Justice is supposed to mean fairness, balance, and order. Yet in the Philippines—as in many parts of the world—justice often favors the powerful and punishes the powerless.

Recently, ABS-CBN reported the story of a woman who spent 23 years in prison for a crime that should have carried only a 30-day sentence. She killed her alleged rapist, was initially convicted of murder, but later her case was reduced to less serious physical injuries. By law, she should have been freed decades ago.

Instead, a technicality kept her behind bars.

For 23 years, she lived as a “person deprived of liberty”—not just of freedom, but of years of life, family, and dignity.

The Harshness of the System for the Poor

Her tragedy is not isolated. Hundreds of prisoners remain locked up even after serving their sentences—because of missing paperwork, absent lawyers, or families too poor to intervene.

The powerless are often crushed by the weight of the system. Every rule, every delay, every signature denied becomes another invisible chain.

The Scandalous Freedom of the Powerful

Now contrast this with what happens when the accused are not powerless but powerful.

  • In the 2016 elections, promises were made to free politicians charged with plunder—and some were indeed freed.
  • There are those with multiple convictions, even seven or more, who continue to live freely outside while ordinary citizens rot in jail for minor offenses.
  • Worse, many who have looted public coffers or enabled the killing of thousands not only escape accountability but even rise again to power—winning elections, holding office, reshaping laws.

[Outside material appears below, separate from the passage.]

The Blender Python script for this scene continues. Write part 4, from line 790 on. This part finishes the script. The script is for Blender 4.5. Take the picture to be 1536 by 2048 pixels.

Here, the rules bend. Technicalities become shields instead of chains. Where the poor are forgotten, the powerful are forgiven.

This is not merely injustice. It is impunity.

Justice Delayed, Justice Denied

How do we measure the cost of 23 lost years for a woman who should have served only 30 days?

And how do we measure the cost to the Filipino people when billions are stolen, thousands are killed, and those responsible are rewarded with votes, power, and prestige?

The equation is cruel: the poor pay too much, the powerful pay nothing.

The Call of Magsaysay

Decades ago, President Ramon Magsaysay declared:

“Those who have less in life should have more in law.”

It was not just a slogan. It was a call to justice that protects the powerless first, not last.

Yet today, the opposite often holds true. Those who have less in life have less in law. And those who already have much—money, influence, machinery—are the ones most shielded by legal loopholes and political favors.

From Anger to Action

The story of the woman jailed for 23 years should enrage us. But the greater scandal is not hers alone—it is the wider system where the scale of justice tilts depending on who stands before it.

If we truly believe in Magsaysay’s vision, then we must:

  • Reform prison release systems so no one overstays a sentence for lack of paperwork.
  • Ensure equal application of the law—whether one is penniless or powerful.
  • Demand accountability from leaders, judges, and voters alike.

The Real Test of Justice

The measure of a nation’s justice is not how harshly it punishes the weak but how firmly it restrains the powerful.

If a poor woman loses 23 years for a 30-day penalty while plunderers, killers, and cheats win elections, can we still call this justice?

The woman’s freedom is a relief. But our collective freedom will only come when Magsaysay’s words are no longer aspiration but reality—when those who have less in life truly have more in law.